Untuk diketahui Komite Kereta Cepat Jakarta - Bandung diketuai oleh Menteri Koordinator Bidang Kemaritiman dan Investasi Luhut Binsar Pandjaitan, dengan anggota Menteri Perhubungan Budi Karya Sumadi, juga Menteri Badan Usaha Milik Negara (BUMN) Erick Thohir.

"Baru setelah itu bisa mendapatkan total cost sampai project ini selesai," katanya.

Untuk diketahui, Initial budget atau nilai investasi awal sebesar Rp87 triliun atau US$6 miliar dengan asumsi (Rp14.400/US$).

Anggota Komisi V DPR RI, Hamka Baco Kady mengatakan, perencanaan pembangunan kereta cepat Jakarta - Bandung amburadul.

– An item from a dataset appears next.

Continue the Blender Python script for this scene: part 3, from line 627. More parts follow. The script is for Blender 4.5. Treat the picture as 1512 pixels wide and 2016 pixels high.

Karena sampai saat ini masih belum ada kejelasan terkait ongkos pembangunan.

"Menurut saya ini amburadul, karena cost over run juga belum pasti menunggu review BPKP, ini nanti berpengaruh juga ke masa konsesi," tegasnya.

Dari cost structure yang muncul berasal dari Konsorsium BUMN Indonesia memiliki porsi 60%, sedangkan konsorsium China 40%. Dia mempermasalahkan jika dua konsorsium itu tidak mampu membiayai proyek maka ada potensi pinjaman ke bank China.

"Belum tahu itu cukup apa tidak kemungkinan masih ada meminjam dari bank China, jadi kapan selesainya perencanaan ini baik reviewnya juga karena setiap saat ada pembengkakan," jelasnya.